DATA SHOWN ▸
• • • • • • •
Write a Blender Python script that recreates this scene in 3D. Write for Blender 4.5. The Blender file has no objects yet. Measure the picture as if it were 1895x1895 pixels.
• • • • • • •
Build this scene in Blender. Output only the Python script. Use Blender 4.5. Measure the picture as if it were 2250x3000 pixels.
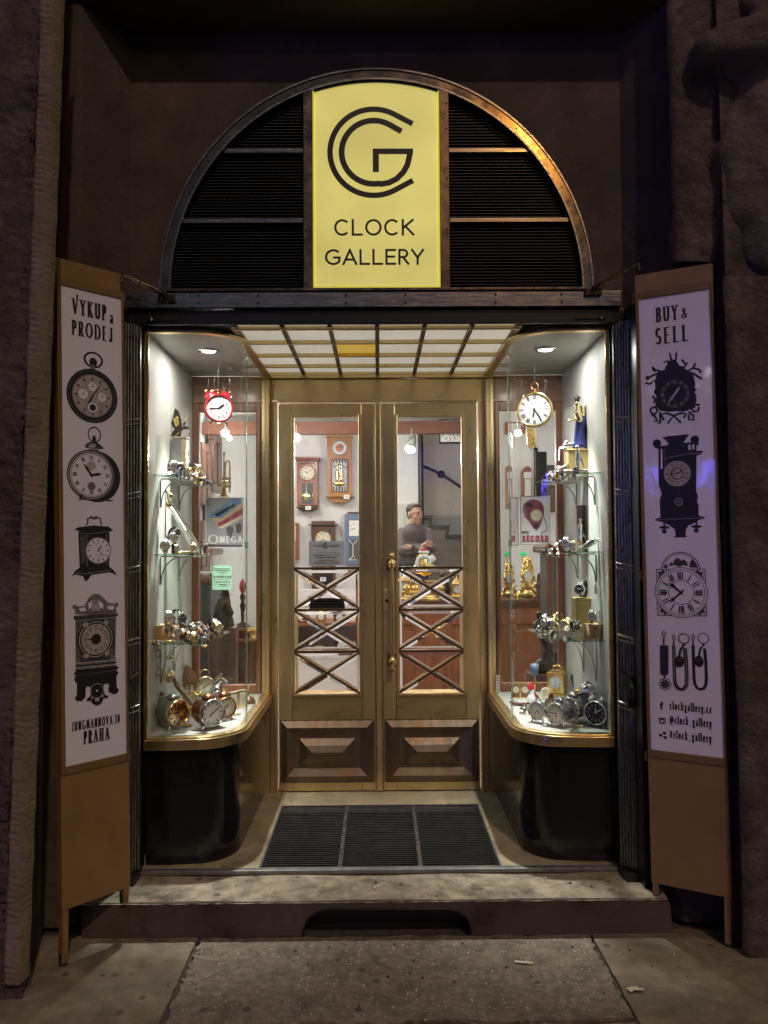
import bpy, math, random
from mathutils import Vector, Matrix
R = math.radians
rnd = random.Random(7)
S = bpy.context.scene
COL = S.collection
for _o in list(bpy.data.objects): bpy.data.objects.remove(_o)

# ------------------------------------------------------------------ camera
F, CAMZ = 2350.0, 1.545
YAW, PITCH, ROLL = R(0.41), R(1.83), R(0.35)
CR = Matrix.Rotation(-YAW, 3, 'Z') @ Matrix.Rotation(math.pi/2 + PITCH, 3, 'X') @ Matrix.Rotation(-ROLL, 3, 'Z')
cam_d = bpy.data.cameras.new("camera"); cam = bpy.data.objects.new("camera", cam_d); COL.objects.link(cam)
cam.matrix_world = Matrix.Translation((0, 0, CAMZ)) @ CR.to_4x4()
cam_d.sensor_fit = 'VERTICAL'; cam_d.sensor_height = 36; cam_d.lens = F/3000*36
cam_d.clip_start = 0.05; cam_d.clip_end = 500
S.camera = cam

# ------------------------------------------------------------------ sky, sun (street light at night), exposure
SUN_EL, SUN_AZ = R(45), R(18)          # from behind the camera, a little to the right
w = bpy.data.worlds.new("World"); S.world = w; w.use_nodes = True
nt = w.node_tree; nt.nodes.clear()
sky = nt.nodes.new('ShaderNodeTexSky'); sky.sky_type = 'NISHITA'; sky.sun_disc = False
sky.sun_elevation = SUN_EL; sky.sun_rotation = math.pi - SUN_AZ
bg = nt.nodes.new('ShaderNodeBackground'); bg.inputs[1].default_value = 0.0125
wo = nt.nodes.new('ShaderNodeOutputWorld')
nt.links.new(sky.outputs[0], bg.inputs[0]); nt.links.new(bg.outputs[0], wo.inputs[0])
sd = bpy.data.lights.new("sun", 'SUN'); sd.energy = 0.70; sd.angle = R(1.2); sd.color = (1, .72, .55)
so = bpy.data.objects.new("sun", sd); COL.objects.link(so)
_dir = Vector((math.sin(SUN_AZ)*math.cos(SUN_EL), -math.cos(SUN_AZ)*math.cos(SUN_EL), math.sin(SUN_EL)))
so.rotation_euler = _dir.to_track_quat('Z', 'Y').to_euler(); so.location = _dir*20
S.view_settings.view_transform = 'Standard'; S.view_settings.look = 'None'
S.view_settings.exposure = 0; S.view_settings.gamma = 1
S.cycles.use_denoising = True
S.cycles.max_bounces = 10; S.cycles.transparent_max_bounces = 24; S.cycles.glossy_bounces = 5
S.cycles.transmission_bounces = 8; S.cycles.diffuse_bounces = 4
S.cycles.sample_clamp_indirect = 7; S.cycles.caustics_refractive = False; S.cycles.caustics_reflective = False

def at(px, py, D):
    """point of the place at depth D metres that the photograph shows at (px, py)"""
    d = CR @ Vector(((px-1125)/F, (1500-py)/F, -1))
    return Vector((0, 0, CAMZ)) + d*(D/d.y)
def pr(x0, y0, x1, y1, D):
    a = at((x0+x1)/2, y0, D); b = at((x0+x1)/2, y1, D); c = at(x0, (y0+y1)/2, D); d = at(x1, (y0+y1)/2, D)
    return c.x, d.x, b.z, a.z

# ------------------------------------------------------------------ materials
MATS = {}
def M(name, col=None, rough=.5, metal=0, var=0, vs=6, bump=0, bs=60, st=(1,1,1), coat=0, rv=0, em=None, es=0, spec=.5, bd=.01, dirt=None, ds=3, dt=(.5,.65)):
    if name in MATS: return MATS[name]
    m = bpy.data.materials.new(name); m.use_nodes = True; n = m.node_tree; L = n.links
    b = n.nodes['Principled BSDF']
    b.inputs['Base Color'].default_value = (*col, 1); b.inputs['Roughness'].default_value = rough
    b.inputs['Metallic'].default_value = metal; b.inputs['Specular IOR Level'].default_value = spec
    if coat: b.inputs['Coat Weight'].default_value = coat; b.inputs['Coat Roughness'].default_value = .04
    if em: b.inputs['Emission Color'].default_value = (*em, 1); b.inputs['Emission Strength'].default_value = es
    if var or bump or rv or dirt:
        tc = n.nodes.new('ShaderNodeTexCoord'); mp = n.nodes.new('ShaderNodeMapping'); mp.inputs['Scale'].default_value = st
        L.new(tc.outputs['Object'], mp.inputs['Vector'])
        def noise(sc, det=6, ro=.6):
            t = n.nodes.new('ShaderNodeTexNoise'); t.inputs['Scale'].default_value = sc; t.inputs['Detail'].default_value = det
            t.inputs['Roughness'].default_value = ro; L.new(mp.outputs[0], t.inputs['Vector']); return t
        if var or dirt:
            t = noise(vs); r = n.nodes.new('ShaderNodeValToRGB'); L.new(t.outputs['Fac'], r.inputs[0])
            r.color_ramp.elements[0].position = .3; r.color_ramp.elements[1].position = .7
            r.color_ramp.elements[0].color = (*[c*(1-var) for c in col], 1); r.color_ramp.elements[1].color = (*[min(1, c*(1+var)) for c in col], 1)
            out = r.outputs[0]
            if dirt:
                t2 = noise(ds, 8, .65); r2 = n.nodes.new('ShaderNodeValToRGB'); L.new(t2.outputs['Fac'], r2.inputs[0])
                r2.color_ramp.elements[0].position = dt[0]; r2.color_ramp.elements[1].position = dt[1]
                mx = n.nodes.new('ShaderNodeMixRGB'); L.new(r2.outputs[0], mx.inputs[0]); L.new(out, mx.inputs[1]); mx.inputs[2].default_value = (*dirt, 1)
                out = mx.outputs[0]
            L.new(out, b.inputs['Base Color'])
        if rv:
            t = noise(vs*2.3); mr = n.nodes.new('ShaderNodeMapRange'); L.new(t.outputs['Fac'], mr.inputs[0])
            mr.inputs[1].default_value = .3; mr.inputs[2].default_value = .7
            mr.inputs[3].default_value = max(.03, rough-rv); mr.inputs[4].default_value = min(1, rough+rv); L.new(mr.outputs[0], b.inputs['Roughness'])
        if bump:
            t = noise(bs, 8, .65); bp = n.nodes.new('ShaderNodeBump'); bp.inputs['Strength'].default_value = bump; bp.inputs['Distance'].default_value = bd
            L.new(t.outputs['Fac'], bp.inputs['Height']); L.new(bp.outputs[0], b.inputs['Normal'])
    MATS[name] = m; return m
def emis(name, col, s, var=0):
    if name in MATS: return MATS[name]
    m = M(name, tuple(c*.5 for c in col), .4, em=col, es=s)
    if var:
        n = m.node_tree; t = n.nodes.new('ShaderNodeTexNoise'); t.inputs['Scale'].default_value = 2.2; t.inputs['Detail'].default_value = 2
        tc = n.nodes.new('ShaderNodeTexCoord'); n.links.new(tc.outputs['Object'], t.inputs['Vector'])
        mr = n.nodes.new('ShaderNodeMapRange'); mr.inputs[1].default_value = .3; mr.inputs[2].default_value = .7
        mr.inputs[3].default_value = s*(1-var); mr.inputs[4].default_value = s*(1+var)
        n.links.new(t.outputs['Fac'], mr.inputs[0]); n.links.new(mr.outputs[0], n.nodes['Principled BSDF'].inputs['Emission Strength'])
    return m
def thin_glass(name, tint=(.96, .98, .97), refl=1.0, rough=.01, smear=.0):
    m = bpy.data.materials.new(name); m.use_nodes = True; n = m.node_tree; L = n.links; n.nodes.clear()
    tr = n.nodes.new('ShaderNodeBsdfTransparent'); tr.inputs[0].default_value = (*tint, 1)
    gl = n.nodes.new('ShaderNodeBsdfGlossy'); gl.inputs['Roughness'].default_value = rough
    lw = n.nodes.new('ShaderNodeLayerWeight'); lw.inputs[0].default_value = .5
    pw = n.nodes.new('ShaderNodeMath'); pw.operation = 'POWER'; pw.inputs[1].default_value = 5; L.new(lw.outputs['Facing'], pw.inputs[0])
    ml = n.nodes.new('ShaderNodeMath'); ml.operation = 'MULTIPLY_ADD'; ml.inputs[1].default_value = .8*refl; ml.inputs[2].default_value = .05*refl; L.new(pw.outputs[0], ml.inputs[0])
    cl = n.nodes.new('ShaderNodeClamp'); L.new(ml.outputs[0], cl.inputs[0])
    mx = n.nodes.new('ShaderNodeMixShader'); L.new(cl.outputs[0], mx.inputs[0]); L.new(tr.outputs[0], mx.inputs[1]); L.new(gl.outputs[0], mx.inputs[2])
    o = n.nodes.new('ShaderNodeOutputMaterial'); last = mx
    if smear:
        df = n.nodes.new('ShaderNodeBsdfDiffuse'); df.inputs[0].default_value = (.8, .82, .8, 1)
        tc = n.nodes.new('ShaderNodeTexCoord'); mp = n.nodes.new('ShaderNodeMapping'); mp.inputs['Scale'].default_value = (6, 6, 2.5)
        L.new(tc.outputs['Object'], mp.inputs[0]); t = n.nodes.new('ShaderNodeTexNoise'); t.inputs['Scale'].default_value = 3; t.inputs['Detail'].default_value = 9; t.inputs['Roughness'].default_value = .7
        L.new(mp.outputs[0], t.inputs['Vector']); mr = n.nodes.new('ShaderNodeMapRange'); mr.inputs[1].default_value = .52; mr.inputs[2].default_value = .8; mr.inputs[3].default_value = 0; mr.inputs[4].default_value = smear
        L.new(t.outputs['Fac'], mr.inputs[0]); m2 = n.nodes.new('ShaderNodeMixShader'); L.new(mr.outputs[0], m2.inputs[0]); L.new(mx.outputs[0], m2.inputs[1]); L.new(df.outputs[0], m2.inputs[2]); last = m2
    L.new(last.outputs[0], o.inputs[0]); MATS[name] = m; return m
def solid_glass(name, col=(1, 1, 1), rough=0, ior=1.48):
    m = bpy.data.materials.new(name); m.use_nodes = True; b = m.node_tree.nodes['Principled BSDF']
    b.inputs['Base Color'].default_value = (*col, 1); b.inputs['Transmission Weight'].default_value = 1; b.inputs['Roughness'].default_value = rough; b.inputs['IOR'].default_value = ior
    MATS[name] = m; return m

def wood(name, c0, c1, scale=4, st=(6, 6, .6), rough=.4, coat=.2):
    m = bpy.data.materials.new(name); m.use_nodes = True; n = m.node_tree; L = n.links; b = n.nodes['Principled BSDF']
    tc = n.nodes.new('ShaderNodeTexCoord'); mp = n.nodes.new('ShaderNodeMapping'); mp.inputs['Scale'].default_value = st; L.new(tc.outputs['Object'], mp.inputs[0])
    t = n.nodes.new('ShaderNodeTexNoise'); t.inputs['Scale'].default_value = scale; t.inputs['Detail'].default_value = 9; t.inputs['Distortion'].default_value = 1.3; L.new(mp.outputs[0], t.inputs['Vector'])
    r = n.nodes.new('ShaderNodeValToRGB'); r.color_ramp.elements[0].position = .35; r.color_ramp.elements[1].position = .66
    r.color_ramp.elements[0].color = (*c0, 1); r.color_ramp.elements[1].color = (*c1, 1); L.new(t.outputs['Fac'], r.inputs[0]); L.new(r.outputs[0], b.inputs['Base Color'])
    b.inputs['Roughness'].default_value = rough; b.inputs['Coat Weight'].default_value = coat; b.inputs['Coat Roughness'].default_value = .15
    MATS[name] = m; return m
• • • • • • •
EXERCISE DESCRIPTION ▸
Begin with the line where "Build this scene" appears and end with the line where "for _o in list(bpy.data.objects): bpy.data.objects.remove(_o)" appears. Copy only that stretch, exactly, with no pictures.

FULL OUTPUT ▸
Build this scene in Blender. Output only the Python script. Use Blender 4.5. Measure the picture as if it were 2250x3000 pixels.
import bpy, math, random
from mathutils import Vector, Matrix
R = math.radians
rnd = random.Random(7)
S = bpy.context.scene
COL = S.collection
for _o in list(bpy.data.objects): bpy.data.objects.remove(_o)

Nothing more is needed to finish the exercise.